Headline: Dealing with Climate Change Impacts: Potsdam Summer School Inspires Young Talents

Even if ambitious reductions in greenhouse gas emissions are achieved, the impacts of climate change will be felt in this century. How societies can deal with the impacts of climate change was the focus of the Potsdam Summer School, held from 5–14 September.

The Summer School brought 37 early career scientists and professionals from 26 countries together with leading scientists and experts to discuss climate change and its consequences across a range of areas, including food security and migration. Hans-Joachim Schellnhuber, the director of the Potsdam Institute for Climate Impact Research, emphasised that the Paris Agreement has not in itself solved the problem of climate change. Achieving the ambitious goal of limiting global temperature rise to 2° C above pre-industrial levels will require a “great transformation of society”. Important strategies could include the establishment of national transformation funds to support the shift to a climate-friendly economy and the removal of investment assets from companies involved in the fossil fuel industry, also known as divestment.

But these measures alone are not enough, argued Sabrina Schultz from the Thinktank Third Generation Environmentalism (E3G), who suggested that a change of mindset is required. Long-standing hierarchies and the guiding principles of our time, such as the paradigm of economic growth, all serve to maintain the status quo. The participants at the Summer School also discussed the challenge of developing narratives for a future underpinned by a completely different internal logic. Other lectures explored various aspects of climate change, ranging from the analysis of tree rings to atmospheric CO2 levels and legal issues. The lectures were interspersed with a variety of interactive formats. In one of these, consultant Harald Spahn invited the participants to develop mitigation strategies for small island nations in the Pacific Ocean and for South America as an experiment.

IASS Director Patrizia Nanz brings participants and local school pupils together

Patrizia Nanz, scientific director at the IASS, led a workshop for Summer School participants and local school pupils that addressed the question: “How can we deal with the impacts of climate change?”. Eschewing the PowerPoint presentations common to science workshops, two of the participants had prepared stories to tell the children.

Australian Chris Hedemann, a doctoral researcher at the Max Planck Institute for Meteorology in Hamburg, read a version of “Tiddalik the Frog”, a story from Aboriginal mythology. “I wanted to impart the indigenous concept of ‘caring for country’. The story played on the themes of injustice and collective action. I was delighted by the creative and unexpected responses, which recognised the fresh perspectives that ancient stories can bring to the challenge of addressing climate change,” explained Hedemann.

Adapting to climate change: a hot topic for Potsdam?

Following this, the workshop participants discussed the various impact of climate change on the city of Potsdam, ranging from warmer winters to solar-powered trams.

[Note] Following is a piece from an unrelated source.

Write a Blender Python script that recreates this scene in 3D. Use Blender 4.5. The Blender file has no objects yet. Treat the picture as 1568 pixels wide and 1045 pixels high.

The five organisations behind the Potsdam Summer School – Potsdam Institute for Climate Impact Research (PIK), Helmholtz Centre Potsdam – GFZ German Research Centre for Geosciences, Alfred Wegener Institute – Helmholtz Centre for Polar and Marine Research (AWI), University of Potsdam and the IASS – will continue to work with the pupils over the coming two years in an outreach programme that will include workshops, lectures, and visits to the science institutes.

The Summer School attendees left Potsdam with a wealth of new insights and contacts. “Learning together with an international group of people from diverse disciplines was a great experience”, said Drew Bush, a doctoral researcher at McGill University in Montreal. The Summer School provided valuable insights for his research on climate change education that will improve his ability to explain to pupils how knowledge relating to climate change is generated.